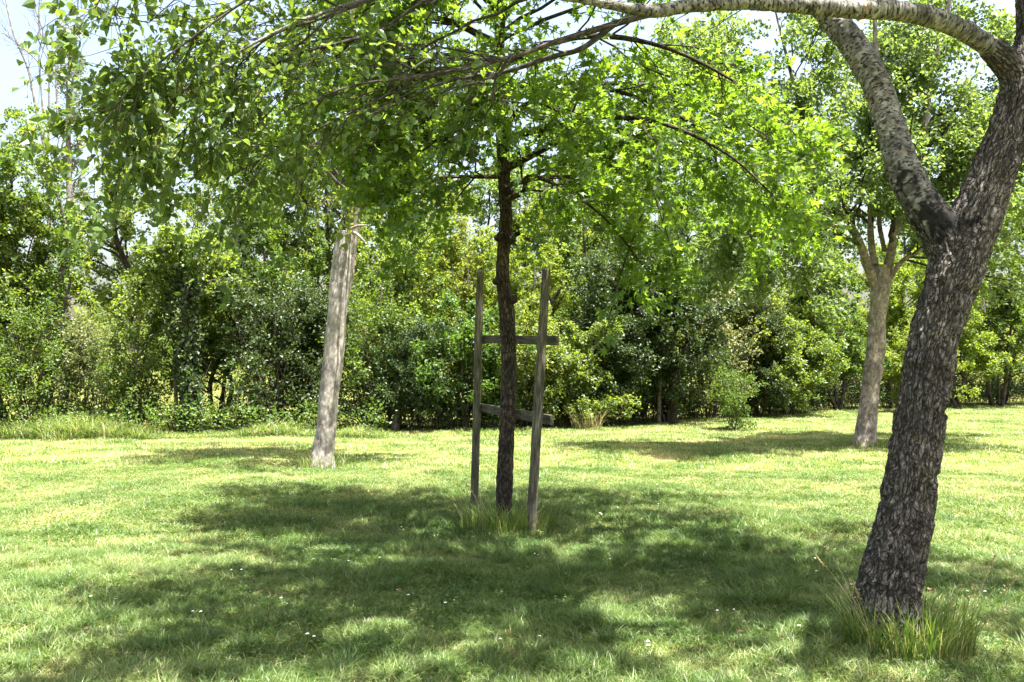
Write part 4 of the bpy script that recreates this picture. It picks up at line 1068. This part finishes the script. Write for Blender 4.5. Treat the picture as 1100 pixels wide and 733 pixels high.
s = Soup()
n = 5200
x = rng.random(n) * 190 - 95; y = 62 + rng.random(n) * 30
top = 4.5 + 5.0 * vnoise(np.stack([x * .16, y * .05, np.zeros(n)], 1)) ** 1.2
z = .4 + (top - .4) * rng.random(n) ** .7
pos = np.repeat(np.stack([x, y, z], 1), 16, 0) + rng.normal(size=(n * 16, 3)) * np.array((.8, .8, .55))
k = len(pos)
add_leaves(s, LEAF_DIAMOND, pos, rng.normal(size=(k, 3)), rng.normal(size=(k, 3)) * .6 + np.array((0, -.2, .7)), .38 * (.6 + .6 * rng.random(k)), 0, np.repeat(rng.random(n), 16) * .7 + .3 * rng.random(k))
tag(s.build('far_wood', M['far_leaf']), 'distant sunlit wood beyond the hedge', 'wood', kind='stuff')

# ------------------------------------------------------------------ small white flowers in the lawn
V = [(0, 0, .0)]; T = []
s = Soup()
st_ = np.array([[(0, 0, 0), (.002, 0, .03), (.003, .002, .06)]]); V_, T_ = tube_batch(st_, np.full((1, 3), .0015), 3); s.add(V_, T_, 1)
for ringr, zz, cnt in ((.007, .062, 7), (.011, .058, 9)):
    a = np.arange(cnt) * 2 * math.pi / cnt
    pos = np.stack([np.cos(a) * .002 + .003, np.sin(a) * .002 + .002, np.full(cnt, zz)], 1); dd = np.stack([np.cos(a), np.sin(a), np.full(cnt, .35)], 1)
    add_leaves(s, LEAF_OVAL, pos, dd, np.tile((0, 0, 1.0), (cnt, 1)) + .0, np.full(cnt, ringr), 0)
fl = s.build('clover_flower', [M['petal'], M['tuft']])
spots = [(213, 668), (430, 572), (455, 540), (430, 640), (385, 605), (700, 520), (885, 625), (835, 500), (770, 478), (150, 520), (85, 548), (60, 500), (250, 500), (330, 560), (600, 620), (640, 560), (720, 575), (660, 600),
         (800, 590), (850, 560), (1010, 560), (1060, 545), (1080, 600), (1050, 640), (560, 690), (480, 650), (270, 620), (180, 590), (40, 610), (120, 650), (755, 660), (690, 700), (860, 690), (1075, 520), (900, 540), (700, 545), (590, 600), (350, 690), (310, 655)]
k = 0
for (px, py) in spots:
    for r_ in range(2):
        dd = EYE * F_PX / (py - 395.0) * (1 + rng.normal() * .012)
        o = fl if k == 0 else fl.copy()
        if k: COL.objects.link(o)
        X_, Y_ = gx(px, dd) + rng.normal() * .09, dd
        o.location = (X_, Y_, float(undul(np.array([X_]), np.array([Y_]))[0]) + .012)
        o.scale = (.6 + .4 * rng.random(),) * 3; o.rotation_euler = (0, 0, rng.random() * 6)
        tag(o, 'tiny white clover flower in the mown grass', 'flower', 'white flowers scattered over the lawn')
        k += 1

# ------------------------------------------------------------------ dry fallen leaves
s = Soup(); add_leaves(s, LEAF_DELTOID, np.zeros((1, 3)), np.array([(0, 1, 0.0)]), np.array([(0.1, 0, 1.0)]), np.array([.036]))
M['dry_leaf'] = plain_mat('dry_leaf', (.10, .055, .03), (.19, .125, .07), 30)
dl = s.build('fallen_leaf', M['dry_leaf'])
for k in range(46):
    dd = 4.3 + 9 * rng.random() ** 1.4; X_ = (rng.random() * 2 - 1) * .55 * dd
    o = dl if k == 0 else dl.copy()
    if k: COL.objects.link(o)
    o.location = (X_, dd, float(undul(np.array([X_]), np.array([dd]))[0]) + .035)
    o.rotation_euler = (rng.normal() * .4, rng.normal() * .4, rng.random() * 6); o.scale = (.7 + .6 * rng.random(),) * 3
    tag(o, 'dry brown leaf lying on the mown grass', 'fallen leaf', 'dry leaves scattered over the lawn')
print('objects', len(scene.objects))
•••
_WHAT IS REQUIRED_
Write the listing out a second time exactly, dropping all images.

_RESPONSE TO THE EXERCISE_
Write part 4 of the bpy script that recreates this picture. It picks up at line 1068. This part finishes the script. Write for Blender 4.5. Treat the picture as 1100 pixels wide and 733 pixels high.
s = Soup()
n = 5200
x = rng.random(n) * 190 - 95; y = 62 + rng.random(n) * 30
top = 4.5 + 5.0 * vnoise(np.stack([x * .16, y * .05, np.zeros(n)], 1)) ** 1.2
z = .4 + (top - .4) * rng.random(n) ** .7
pos = np.repeat(np.stack([x, y, z], 1), 16, 0) + rng.normal(size=(n * 16, 3)) * np.array((.8, .8, .55))
k = len(pos)
add_leaves(s, LEAF_DIAMOND, pos, rng.normal(size=(k, 3)), rng.normal(size=(k, 3)) * .6 + np.array((0, -.2, .7)), .38 * (.6 + .6 * rng.random(k)), 0, np.repeat(rng.random(n), 16) * .7 + .3 * rng.random(k))
tag(s.build('far_wood', M['far_leaf']), 'distant sunlit wood beyond the hedge', 'wood', kind='stuff')

# ------------------------------------------------------------------ small white flowers in the lawn
V = [(0, 0, .0)]; T = []
s = Soup()
st_ = np.array([[(0, 0, 0), (.002, 0, .03), (.003, .002, .06)]]); V_, T_ = tube_batch(st_, np.full((1, 3), .0015), 3); s.add(V_, T_, 1)
for ringr, zz, cnt in ((.007, .062, 7), (.011, .058, 9)):
    a = np.arange(cnt) * 2 * math.pi / cnt
    pos = np.stack([np.cos(a) * .002 + .003, np.sin(a) * .002 + .002, np.full(cnt, zz)], 1); dd = np.stack([np.cos(a), np.sin(a), np.full(cnt, .35)], 1)
    add_leaves(s, LEAF_OVAL, pos, dd, np.tile((0, 0, 1.0), (cnt, 1)) + .0, np.full(cnt, ringr), 0)
fl = s.build('clover_flower', [M['petal'], M['tuft']])
spots = [(213, 668), (430, 572), (455, 540), (430, 640), (385, 605), (700, 520), (885, 625), (835, 500), (770, 478), (150, 520), (85, 548), (60, 500), (250, 500), (330, 560), (600, 620), (640, 560), (720, 575), (660, 600),
         (800, 590), (850, 560), (1010, 560), (1060, 545), (1080, 600), (1050, 640), (560, 690), (480, 650), (270, 620), (180, 590), (40, 610), (120, 650), (755, 660), (690, 700), (860, 690), (1075, 520), (900, 540), (700, 545), (590, 600), (350, 690), (310, 655)]
k = 0
for (px, py) in spots:
    for r_ in range(2):
        dd = EYE * F_PX / (py - 395.0) * (1 + rng.normal() * .012)
        o = fl if k == 0 else fl.copy()
        if k: COL.objects.link(o)
        X_, Y_ = gx(px, dd) + rng.normal() * .09, dd
        o.location = (X_, Y_, float(undul(np.array([X_]), np.array([Y_]))[0]) + .012)
        o.scale = (.6 + .4 * rng.random(),) * 3; o.rotation_euler = (0, 0, rng.random() * 6)
        tag(o, 'tiny white clover flower in the mown grass', 'flower', 'white flowers scattered over the lawn')
        k += 1

# ------------------------------------------------------------------ dry fallen leaves
s = Soup(); add_leaves(s, LEAF_DELTOID, np.zeros((1, 3)), np.array([(0, 1, 0.0)]), np.array([(0.1, 0, 1.0)]), np.array([.036]))
M['dry_leaf'] = plain_mat('dry_leaf', (.10, .055, .03), (.19, .125, .07), 30)
dl = s.build('fallen_leaf', M['dry_leaf'])
for k in range(46):
    dd = 4.3 + 9 * rng.random() ** 1.4; X_ = (rng.random() * 2 - 1) * .55 * dd
    o = dl if k == 0 else dl.copy()
    if k: COL.objects.link(o)
    o.location = (X_, dd, float(undul(np.array([X_]), np.array([dd]))[0]) + .035)
    o.rotation_euler = (rng.normal() * .4, rng.normal() * .4, rng.random() * 6); o.scale = (.7 + .6 * rng.random(),) * 3
    tag(o, 'dry brown leaf lying on the mown grass', 'fallen leaf', 'dry leaves scattered over the lawn')
print('objects', len(scene.objects))